● The data:
##############################

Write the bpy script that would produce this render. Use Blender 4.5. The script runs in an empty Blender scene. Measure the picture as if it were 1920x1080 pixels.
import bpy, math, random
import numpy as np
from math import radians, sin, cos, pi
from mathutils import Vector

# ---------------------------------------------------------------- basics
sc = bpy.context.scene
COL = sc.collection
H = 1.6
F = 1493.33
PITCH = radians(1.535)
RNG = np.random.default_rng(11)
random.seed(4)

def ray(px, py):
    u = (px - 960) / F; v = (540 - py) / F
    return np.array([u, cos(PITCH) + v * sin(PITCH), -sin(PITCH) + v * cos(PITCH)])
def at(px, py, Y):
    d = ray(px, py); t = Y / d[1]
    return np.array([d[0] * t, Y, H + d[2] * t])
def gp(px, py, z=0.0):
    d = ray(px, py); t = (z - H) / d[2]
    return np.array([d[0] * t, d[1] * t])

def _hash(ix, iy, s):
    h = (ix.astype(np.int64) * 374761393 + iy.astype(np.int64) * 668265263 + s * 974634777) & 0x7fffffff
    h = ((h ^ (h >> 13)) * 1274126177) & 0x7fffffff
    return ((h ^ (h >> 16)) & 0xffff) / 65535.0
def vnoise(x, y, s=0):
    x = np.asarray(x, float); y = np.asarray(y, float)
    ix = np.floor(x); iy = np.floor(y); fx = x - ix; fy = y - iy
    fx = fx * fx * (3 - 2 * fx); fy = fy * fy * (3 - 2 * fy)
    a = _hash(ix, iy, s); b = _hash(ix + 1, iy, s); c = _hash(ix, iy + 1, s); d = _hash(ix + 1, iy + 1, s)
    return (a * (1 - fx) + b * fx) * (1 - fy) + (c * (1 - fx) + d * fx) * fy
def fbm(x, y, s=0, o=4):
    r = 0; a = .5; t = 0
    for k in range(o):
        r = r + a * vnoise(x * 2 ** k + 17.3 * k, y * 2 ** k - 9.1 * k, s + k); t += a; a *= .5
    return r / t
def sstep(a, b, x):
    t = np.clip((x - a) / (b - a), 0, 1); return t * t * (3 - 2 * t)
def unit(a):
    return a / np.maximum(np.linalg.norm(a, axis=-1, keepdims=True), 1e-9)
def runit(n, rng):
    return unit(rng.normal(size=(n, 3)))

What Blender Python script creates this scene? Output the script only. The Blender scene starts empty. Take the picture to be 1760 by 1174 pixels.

##############################

● Stated task: All of the entries above must be quoted exactly.

● Task response:
Write the bpy script that would produce this render. Use Blender 4.5. The script runs in an empty Blender scene. Measure the picture as if it were 1920x1080 pixels.
import bpy, math, random
import numpy as np
from math import radians, sin, cos, pi
from mathutils import Vector

# ---------------------------------------------------------------- basics
sc = bpy.context.scene
COL = sc.collection
H = 1.6
F = 1493.33
PITCH = radians(1.535)
RNG = np.random.default_rng(11)
random.seed(4)

def ray(px, py):
    u = (px - 960) / F; v = (540 - py) / F
    return np.array([u, cos(PITCH) + v * sin(PITCH), -sin(PITCH) + v * cos(PITCH)])
def at(px, py, Y):
    d = ray(px, py); t = Y / d[1]
    return np.array([d[0] * t, Y, H + d[2] * t])
def gp(px, py, z=0.0):
    d = ray(px, py); t = (z - H) / d[2]
    return np.array([d[0] * t, d[1] * t])

def _hash(ix, iy, s):
    h = (ix.astype(np.int64) * 374761393 + iy.astype(np.int64) * 668265263 + s * 974634777) & 0x7fffffff
    h = ((h ^ (h >> 13)) * 1274126177) & 0x7fffffff
    return ((h ^ (h >> 16)) & 0xffff) / 65535.0
def vnoise(x, y, s=0):
    x = np.asarray(x, float); y = np.asarray(y, float)
    ix = np.floor(x); iy = np.floor(y); fx = x - ix; fy = y - iy
    fx = fx * fx * (3 - 2 * fx); fy = fy * fy * (3 - 2 * fy)
    a = _hash(ix, iy, s); b = _hash(ix + 1, iy, s); c = _hash(ix, iy + 1, s); d = _hash(ix + 1, iy + 1, s)
    return (a * (1 - fx) + b * fx) * (1 - fy) + (c * (1 - fx) + d * fx) * fy
def fbm(x, y, s=0, o=4):
    r = 0; a = .5; t = 0
    for k in range(o):
        r = r + a * vnoise(x * 2 ** k + 17.3 * k, y * 2 ** k - 9.1 * k, s + k); t += a; a *= .5
    return r / t
def sstep(a, b, x):
    t = np.clip((x - a) / (b - a), 0, 1); return t * t * (3 - 2 * t)
def unit(a):
    return a / np.maximum(np.linalg.norm(a, axis=-1, keepdims=True), 1e-9)
def runit(n, rng):
    return unit(rng.normal(size=(n, 3)))

What Blender Python script creates this scene? Output the script only. The Blender scene starts empty. Take the picture to be 1760 by 1174 pixels.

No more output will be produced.